--- START Task material ---

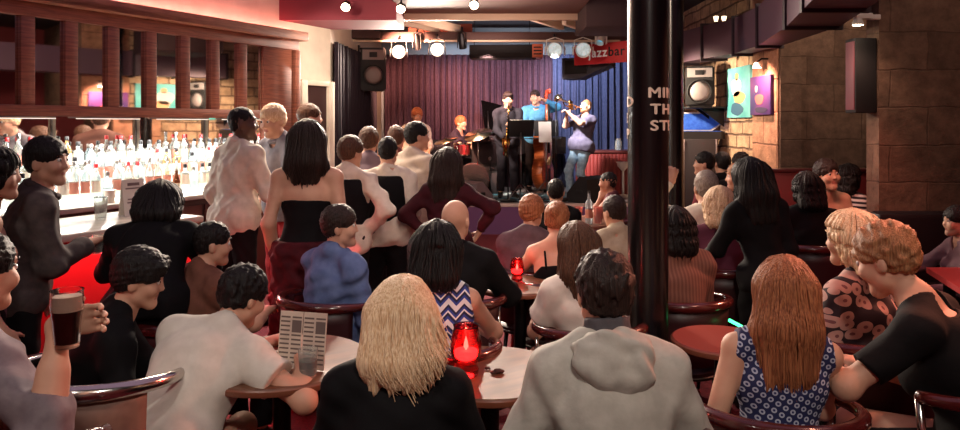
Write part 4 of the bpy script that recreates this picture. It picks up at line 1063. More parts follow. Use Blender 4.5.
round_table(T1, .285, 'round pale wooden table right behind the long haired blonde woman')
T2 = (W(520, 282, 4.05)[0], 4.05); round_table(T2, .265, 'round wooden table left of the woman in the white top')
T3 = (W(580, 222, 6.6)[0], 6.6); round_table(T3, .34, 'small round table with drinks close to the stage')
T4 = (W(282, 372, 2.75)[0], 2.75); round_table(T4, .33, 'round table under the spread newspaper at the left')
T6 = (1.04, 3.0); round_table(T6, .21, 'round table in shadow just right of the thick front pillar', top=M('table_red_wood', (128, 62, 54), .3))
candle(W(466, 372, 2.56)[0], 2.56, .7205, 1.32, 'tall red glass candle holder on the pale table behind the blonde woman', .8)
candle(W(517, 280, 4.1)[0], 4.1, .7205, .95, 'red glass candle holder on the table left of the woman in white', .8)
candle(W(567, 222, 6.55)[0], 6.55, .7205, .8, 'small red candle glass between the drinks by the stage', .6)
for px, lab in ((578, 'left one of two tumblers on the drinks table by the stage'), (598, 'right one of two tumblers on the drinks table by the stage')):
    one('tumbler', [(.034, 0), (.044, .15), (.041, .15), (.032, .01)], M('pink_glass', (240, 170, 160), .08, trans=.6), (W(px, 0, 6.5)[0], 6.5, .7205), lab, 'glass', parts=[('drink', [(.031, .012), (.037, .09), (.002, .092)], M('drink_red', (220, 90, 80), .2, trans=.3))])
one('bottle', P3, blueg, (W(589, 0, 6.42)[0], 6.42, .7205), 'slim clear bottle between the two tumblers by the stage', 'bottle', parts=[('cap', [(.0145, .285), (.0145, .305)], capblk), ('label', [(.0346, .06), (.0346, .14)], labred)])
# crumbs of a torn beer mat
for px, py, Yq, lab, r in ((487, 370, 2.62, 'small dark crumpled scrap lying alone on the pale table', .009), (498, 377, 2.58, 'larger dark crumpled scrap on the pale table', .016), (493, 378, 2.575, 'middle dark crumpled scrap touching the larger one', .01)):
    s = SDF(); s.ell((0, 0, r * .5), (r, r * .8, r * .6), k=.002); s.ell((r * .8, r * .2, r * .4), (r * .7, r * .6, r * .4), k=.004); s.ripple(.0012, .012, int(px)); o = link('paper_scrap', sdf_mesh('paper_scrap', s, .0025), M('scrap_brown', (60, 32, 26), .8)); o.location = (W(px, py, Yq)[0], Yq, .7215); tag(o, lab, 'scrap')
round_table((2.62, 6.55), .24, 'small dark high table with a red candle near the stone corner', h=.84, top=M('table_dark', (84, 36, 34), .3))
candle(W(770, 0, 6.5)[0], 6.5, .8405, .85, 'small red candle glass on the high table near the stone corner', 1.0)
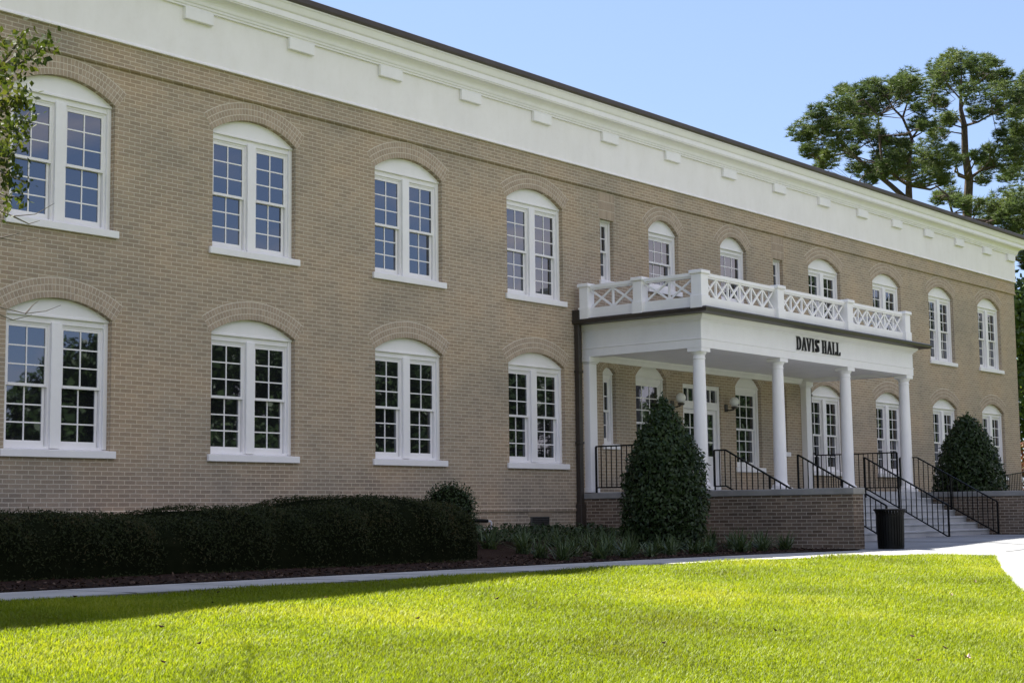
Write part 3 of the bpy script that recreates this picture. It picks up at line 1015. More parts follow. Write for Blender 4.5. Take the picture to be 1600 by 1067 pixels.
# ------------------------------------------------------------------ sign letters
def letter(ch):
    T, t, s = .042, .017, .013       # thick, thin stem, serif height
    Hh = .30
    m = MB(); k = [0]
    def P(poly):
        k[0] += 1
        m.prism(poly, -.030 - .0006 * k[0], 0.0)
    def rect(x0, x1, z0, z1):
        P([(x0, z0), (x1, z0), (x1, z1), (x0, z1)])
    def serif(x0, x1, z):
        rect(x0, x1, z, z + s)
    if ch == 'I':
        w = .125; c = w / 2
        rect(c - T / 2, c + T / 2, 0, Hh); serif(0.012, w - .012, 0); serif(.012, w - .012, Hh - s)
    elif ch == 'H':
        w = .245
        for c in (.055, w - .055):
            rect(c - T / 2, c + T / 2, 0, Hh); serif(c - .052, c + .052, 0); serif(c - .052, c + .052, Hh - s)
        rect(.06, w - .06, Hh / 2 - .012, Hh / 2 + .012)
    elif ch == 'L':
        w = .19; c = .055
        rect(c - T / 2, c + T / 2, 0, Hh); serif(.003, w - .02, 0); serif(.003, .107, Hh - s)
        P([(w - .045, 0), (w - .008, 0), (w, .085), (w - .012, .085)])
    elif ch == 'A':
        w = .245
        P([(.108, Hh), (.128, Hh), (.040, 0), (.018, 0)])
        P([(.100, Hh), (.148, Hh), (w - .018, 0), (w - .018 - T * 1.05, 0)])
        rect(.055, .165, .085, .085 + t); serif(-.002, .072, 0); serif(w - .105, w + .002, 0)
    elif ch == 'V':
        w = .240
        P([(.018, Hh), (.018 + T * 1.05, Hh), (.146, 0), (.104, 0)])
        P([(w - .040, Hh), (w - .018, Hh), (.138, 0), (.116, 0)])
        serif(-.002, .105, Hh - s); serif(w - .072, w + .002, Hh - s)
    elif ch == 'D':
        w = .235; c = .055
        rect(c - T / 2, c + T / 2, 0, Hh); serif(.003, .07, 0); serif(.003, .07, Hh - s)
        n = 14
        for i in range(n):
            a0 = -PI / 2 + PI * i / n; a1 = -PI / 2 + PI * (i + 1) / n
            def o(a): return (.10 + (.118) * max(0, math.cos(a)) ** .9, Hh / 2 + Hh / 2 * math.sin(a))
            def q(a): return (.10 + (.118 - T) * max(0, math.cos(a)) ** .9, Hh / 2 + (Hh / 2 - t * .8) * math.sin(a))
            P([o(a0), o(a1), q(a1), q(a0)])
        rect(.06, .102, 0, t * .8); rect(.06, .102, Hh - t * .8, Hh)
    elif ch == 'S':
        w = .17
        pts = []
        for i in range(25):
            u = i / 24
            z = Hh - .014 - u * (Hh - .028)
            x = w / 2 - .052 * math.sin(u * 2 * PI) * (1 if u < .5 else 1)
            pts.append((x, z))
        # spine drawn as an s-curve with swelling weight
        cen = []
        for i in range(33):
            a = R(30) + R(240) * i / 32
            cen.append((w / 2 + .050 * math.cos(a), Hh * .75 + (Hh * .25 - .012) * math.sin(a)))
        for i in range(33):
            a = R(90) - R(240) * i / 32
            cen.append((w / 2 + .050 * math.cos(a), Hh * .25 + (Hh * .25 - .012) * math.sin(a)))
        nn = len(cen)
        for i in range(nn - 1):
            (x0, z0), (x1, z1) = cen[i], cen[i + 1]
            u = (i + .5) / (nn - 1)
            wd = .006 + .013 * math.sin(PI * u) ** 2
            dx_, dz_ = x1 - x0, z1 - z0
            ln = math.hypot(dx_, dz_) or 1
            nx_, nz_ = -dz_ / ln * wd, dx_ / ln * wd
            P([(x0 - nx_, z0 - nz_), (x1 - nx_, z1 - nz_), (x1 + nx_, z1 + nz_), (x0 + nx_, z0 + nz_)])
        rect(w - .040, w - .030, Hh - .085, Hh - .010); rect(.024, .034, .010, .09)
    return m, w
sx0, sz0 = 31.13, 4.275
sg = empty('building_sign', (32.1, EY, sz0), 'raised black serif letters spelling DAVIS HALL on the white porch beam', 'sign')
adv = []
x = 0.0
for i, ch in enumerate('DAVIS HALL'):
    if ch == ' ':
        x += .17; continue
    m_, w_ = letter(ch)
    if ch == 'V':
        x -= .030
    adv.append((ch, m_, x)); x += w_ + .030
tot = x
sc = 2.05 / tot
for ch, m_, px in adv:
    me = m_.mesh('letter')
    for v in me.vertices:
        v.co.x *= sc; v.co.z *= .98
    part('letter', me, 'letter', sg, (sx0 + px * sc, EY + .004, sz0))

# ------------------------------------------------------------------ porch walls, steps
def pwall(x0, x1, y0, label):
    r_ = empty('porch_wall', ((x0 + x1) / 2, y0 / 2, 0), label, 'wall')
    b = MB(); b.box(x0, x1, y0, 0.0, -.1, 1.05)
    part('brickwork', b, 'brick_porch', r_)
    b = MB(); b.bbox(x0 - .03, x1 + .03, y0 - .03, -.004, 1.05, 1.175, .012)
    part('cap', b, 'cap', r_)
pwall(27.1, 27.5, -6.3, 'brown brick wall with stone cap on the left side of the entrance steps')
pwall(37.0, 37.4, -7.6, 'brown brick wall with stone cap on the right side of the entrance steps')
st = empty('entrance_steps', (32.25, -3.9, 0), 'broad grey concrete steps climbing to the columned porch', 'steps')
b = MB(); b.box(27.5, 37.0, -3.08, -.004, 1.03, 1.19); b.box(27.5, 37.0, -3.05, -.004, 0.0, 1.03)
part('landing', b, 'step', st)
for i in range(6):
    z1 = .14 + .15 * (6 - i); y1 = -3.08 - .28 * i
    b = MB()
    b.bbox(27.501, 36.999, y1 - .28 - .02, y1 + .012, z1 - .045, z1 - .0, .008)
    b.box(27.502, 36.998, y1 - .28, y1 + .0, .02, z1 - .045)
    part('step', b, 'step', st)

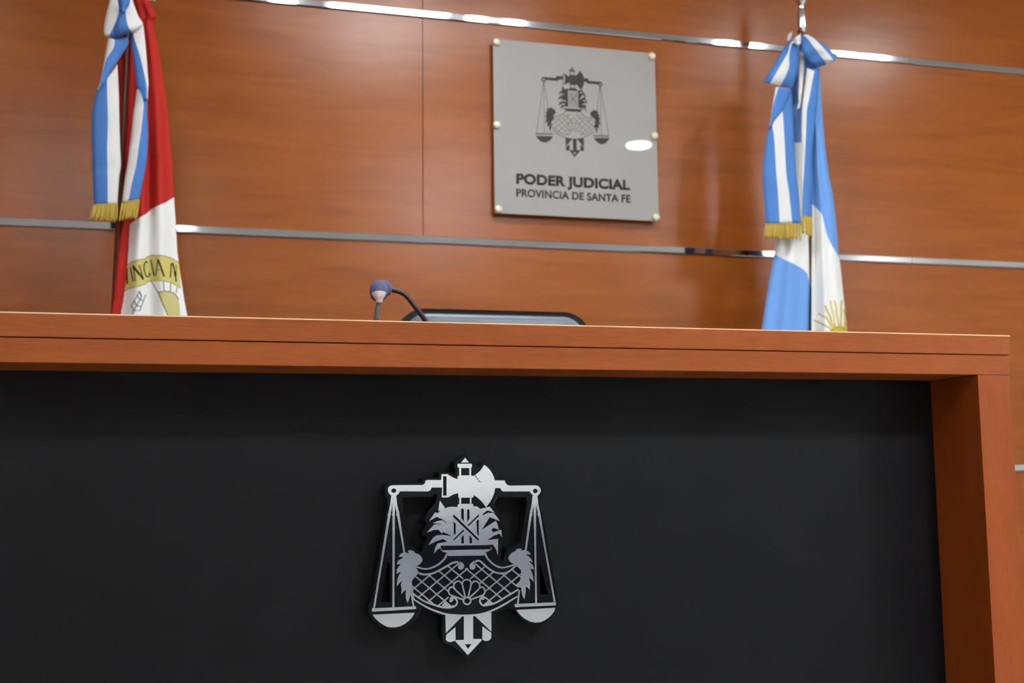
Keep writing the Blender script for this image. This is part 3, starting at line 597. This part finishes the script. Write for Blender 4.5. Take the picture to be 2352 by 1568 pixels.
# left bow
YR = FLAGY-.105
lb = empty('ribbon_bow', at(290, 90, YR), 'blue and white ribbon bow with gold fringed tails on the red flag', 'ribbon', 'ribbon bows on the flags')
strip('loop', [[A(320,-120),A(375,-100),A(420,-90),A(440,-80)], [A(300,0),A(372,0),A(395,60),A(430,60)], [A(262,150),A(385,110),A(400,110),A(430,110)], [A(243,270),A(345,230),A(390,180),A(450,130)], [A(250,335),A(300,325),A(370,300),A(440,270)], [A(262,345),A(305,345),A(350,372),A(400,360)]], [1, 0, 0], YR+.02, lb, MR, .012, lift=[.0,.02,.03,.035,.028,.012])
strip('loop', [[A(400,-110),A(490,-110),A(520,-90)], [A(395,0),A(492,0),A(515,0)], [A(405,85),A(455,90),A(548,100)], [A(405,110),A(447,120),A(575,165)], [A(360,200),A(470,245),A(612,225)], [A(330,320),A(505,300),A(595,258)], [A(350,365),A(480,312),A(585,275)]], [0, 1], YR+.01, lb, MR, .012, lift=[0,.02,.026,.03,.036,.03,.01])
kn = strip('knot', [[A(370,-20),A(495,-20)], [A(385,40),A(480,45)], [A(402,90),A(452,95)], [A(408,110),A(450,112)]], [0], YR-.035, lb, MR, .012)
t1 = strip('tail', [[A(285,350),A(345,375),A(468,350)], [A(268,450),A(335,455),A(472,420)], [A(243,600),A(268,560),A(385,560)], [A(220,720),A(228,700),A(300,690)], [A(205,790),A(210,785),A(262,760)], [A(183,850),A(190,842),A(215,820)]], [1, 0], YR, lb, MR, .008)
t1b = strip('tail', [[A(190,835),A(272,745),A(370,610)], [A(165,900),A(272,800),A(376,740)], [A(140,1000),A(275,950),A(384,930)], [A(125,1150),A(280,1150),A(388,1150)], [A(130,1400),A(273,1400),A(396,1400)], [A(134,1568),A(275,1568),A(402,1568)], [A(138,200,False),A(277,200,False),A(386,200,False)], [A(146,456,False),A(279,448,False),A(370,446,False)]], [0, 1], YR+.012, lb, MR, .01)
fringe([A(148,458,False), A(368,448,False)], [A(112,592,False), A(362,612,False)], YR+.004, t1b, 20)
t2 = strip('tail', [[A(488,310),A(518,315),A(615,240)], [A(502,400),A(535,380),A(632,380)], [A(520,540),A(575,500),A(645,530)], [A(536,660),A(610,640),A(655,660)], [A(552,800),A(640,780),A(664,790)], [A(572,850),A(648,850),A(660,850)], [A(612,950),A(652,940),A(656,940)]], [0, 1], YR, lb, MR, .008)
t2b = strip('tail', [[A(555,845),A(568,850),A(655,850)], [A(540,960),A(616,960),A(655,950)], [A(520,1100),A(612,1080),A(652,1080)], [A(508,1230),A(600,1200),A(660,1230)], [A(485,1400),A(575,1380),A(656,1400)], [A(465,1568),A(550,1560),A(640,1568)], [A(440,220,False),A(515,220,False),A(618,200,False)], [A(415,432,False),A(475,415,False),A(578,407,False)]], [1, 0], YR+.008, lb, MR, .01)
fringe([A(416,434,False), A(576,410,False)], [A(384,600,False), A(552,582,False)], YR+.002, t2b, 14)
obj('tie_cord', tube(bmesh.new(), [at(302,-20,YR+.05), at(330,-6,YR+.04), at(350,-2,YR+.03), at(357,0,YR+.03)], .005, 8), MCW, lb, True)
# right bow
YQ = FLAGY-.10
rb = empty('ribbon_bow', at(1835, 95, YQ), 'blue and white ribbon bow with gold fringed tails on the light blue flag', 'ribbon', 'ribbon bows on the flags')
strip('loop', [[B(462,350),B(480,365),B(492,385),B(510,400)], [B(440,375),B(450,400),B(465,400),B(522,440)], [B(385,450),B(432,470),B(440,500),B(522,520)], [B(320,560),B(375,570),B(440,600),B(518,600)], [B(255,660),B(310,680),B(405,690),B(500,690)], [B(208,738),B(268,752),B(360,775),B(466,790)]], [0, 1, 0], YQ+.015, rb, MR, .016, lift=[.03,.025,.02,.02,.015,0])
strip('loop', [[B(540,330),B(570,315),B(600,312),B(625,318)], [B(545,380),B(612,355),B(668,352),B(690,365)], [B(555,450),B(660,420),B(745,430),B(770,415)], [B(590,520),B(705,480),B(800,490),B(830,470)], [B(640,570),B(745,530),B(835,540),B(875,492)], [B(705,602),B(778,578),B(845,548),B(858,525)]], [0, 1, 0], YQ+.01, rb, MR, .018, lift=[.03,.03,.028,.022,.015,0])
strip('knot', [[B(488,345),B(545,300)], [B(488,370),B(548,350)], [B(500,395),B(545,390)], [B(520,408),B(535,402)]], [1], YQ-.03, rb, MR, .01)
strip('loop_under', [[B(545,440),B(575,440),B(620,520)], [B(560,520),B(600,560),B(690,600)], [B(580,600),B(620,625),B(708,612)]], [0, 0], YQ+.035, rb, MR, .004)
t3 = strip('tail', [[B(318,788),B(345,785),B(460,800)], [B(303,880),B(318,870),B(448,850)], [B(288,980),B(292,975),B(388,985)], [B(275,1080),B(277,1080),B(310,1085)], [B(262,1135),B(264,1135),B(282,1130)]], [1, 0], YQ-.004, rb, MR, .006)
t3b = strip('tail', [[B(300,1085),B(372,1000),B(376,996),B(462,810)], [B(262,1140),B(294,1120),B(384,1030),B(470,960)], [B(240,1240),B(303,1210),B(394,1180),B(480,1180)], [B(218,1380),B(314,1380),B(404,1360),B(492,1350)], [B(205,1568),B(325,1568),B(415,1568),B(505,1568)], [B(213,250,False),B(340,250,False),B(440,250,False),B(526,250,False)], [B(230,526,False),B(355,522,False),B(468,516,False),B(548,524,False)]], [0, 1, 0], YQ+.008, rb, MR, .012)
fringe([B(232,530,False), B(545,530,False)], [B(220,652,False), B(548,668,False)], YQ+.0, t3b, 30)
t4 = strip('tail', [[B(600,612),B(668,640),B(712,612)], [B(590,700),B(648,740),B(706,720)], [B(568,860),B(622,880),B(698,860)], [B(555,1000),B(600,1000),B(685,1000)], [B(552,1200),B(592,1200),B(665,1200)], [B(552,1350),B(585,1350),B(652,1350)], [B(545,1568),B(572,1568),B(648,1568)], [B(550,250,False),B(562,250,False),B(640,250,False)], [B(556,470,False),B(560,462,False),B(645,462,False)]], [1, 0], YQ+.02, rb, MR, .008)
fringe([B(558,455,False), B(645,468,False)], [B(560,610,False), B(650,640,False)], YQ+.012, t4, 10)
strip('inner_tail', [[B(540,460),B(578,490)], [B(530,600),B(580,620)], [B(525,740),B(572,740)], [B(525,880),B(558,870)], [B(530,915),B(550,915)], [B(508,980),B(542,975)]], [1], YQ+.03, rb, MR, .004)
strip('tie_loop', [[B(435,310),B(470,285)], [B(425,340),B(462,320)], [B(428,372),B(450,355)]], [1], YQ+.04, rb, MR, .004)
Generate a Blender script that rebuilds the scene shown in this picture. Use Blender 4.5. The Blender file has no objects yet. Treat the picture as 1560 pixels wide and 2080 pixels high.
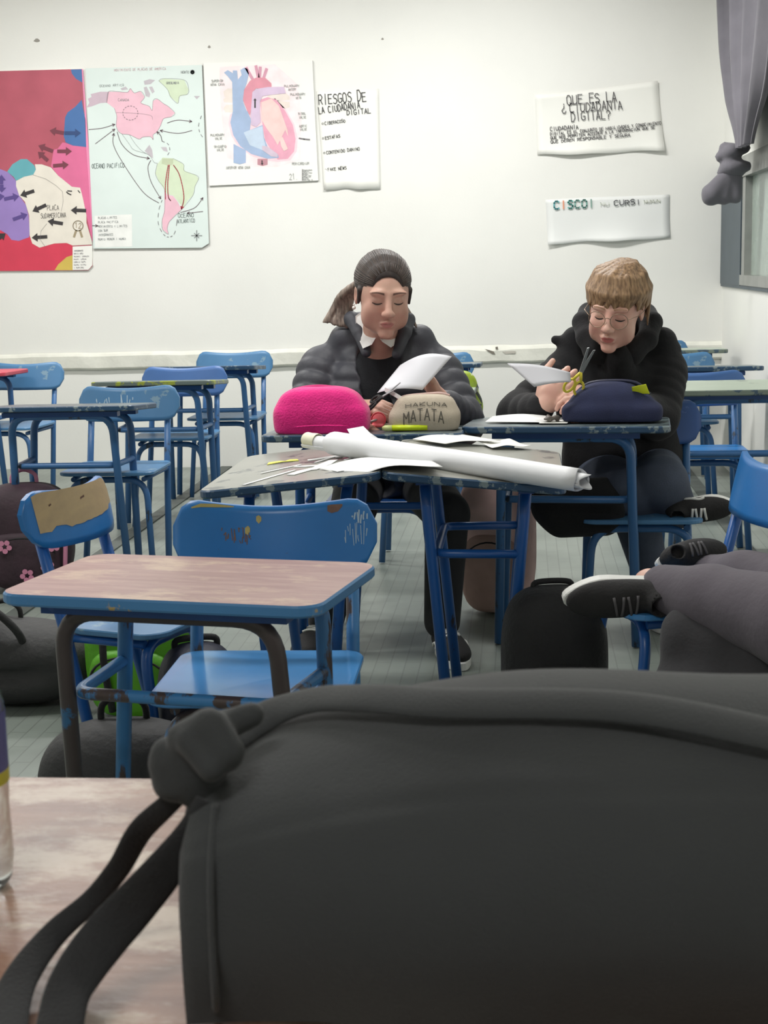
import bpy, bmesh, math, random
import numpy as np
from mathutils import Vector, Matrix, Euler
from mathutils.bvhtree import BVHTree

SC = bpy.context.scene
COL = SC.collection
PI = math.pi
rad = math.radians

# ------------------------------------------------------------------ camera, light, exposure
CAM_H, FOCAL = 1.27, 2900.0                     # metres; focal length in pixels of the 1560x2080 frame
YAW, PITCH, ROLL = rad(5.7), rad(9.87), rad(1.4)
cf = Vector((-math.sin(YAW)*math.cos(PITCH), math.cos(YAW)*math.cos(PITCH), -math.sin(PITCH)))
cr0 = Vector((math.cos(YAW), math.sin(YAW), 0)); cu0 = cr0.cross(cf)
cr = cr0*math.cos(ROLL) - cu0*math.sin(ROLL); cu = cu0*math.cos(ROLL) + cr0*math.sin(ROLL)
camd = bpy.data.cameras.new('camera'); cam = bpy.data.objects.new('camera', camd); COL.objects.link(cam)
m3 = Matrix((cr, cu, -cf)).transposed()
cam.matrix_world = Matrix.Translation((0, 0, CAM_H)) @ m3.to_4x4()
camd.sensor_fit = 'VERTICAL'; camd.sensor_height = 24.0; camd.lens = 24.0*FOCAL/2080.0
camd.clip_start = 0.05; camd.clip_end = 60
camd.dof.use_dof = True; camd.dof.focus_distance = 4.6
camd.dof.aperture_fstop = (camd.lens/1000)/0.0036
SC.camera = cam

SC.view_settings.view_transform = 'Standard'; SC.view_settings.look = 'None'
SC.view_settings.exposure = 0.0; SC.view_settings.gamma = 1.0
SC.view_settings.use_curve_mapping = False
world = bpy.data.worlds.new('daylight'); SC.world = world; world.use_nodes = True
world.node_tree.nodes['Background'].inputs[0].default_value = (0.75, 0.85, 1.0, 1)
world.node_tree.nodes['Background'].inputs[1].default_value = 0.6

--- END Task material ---

**What needs to be done:**
Give the lines above again exactly, from the one containing "Generate a Blender" to the one containing "rad = math.radians", both included, but leave out the pictures.

**Answer to this problem:**
Generate a Blender script that rebuilds the scene shown in this picture. Use Blender 4.5. The Blender file has no objects yet. Treat the picture as 1560 pixels wide and 2080 pixels high.
import bpy, bmesh, math, random
import numpy as np
from mathutils import Vector, Matrix, Euler
from mathutils.bvhtree import BVHTree

SC = bpy.context.scene
COL = SC.collection
PI = math.pi
rad = math.radians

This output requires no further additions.